Willughby, born in 1635, was described by a friend as having been “bitten by the snake of knowledge.” [This would pretty well describe McCray, too.] He was a leading researcher on insects, and at age 26 became an original fellow of the scientific Royal Society. In the 1660s, he began his survey of games, or “plaies.” He had hoped to travel to America, where such a survey might have continued, but in June 1672 he contracted pleurisy, and he died a month later, leaving behind 192 folio pages of notes describing over 60 pastimes, including several games of ball. This trove then disappeared into long-term storage.

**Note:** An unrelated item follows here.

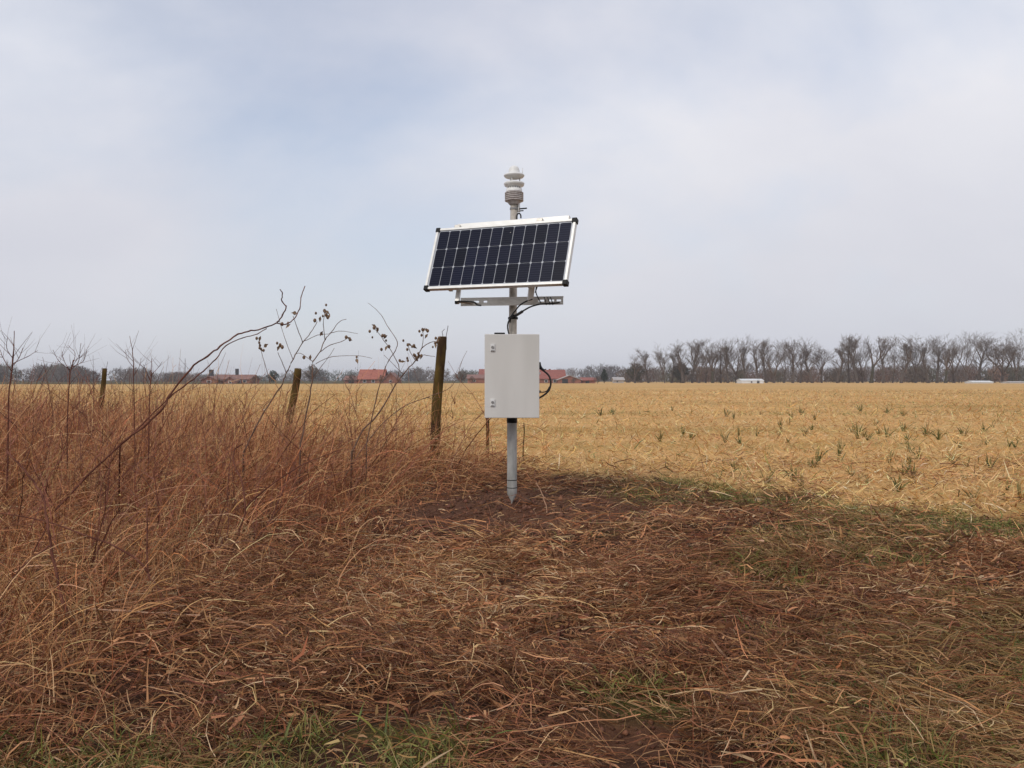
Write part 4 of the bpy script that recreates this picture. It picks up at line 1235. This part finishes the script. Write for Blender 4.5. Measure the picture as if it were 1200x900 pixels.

Who was Larry McCray in so-called real life? After graduating from Union College with a BA and BEE (1965) and being awarded a Fulbright scholarship for 1967–68 in India, he received his Ph.D. from the Massachusetts Institute of Technology in 1974. His dissertation, “The Politics of Regulation,” was awarded the APSA [American Political Science Association] E.E. Schattschneider Prize as the best dissertation in American government and politics for that year. Larry devoted a lifetime to impacting policy decisions for the benefit of society, including work in emerging technologies, environmental issues, and regulatory reform. He lived in Lexington, MA with his estimable wife Alexa, no academic slouch herself, whom he had met on a blind date during homecoming weekend.

Larry McCray (seated, center) among other Bob Davids Award winners, 2018 SABR convention

Larry’s later academic and policy accomplishments are too numerous to cite in the present context but he epitomizes, in this writer’s view, the perfect profile of a top baseball researcher: one who makes his mark elsewhere, and then continues to inform his baseball studies with the curiosity and perspective he has gathered along the way.

Court tennis at Lord’s, 1860

He was a hiker, an endurance cyclist, and a player of court tennis (aka real tennis) — an indoor sport, with walls in play, from which the modern version derived. It pleases me now, as I will soon depart for his memorial service in Lexington (he died in December 2023), to reflect not only upon our friendship but also that he once played a game of court tennis with my youngest son, Mark.